**EXERCISE AIM**
Count how many lines hold the string "scene". Answer with that number and nothing more.

**DATASET EXTRACT**
===============
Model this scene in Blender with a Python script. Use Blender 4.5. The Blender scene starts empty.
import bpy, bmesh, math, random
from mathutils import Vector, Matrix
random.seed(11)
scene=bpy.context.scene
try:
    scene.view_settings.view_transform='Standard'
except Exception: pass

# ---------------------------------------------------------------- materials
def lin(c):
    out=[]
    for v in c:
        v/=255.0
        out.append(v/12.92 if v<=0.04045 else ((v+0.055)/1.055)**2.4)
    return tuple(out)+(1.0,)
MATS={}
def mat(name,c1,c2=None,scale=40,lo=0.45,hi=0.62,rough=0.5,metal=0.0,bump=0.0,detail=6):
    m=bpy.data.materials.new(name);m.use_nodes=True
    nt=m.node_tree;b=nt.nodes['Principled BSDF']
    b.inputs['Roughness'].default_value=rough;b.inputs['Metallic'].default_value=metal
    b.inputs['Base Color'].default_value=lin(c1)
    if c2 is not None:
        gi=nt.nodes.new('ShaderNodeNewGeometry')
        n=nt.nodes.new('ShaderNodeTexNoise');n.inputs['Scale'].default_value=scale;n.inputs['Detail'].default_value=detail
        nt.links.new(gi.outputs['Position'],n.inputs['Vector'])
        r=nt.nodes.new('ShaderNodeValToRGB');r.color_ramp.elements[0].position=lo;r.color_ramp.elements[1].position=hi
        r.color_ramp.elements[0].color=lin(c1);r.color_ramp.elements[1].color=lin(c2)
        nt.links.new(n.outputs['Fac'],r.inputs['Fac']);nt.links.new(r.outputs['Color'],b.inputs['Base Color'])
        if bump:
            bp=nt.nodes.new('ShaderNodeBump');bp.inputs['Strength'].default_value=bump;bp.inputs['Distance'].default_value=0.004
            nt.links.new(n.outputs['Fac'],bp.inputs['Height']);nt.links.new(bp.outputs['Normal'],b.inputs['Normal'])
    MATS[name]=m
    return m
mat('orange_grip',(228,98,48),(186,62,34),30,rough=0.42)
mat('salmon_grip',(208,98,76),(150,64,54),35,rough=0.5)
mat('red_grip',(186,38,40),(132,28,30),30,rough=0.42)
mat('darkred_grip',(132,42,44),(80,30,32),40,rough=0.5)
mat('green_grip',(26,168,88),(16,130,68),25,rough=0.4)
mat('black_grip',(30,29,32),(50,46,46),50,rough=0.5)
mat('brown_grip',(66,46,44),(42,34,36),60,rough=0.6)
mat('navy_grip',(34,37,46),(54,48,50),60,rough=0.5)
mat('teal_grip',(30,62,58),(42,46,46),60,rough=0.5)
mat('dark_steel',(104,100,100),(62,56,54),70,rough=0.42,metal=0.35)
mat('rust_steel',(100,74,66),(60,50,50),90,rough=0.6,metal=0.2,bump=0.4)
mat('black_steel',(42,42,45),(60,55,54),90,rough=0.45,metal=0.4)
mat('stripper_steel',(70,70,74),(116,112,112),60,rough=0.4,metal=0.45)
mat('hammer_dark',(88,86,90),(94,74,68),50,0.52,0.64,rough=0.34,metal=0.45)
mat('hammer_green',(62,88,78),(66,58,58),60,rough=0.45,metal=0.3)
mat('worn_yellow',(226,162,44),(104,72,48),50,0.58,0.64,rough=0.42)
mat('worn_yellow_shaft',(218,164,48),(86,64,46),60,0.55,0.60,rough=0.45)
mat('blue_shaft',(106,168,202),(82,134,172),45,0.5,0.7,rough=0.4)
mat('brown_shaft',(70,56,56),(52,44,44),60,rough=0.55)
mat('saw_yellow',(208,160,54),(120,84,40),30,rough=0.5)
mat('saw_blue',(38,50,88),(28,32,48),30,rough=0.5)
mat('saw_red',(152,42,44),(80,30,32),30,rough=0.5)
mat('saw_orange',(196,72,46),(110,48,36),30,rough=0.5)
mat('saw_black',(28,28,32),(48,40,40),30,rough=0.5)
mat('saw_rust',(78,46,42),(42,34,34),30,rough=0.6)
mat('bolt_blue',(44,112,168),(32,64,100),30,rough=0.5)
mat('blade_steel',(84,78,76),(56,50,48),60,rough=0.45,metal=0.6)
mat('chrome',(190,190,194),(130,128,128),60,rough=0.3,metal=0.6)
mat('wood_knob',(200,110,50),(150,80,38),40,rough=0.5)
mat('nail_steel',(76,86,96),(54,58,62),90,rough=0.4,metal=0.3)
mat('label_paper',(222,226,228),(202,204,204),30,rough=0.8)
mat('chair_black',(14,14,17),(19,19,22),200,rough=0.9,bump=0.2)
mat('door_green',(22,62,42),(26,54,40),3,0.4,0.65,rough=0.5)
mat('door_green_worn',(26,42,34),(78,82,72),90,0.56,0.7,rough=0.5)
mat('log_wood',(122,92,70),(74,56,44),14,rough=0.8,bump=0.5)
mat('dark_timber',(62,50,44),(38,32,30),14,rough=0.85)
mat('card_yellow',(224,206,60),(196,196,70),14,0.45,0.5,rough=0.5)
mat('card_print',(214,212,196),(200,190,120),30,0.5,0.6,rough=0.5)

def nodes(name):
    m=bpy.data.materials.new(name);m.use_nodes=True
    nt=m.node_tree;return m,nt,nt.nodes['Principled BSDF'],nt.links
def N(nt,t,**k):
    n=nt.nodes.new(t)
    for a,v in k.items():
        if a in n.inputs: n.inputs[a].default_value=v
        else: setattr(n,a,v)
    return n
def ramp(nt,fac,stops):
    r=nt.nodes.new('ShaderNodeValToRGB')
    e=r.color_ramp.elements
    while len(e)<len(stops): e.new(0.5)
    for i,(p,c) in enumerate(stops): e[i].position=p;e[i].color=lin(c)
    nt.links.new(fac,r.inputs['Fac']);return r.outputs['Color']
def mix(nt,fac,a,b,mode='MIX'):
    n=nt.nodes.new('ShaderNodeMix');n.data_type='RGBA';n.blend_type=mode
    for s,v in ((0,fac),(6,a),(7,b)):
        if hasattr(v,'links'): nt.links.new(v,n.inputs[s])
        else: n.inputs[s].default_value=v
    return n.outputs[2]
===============
**SOLUTION FOR THIS TASK**
3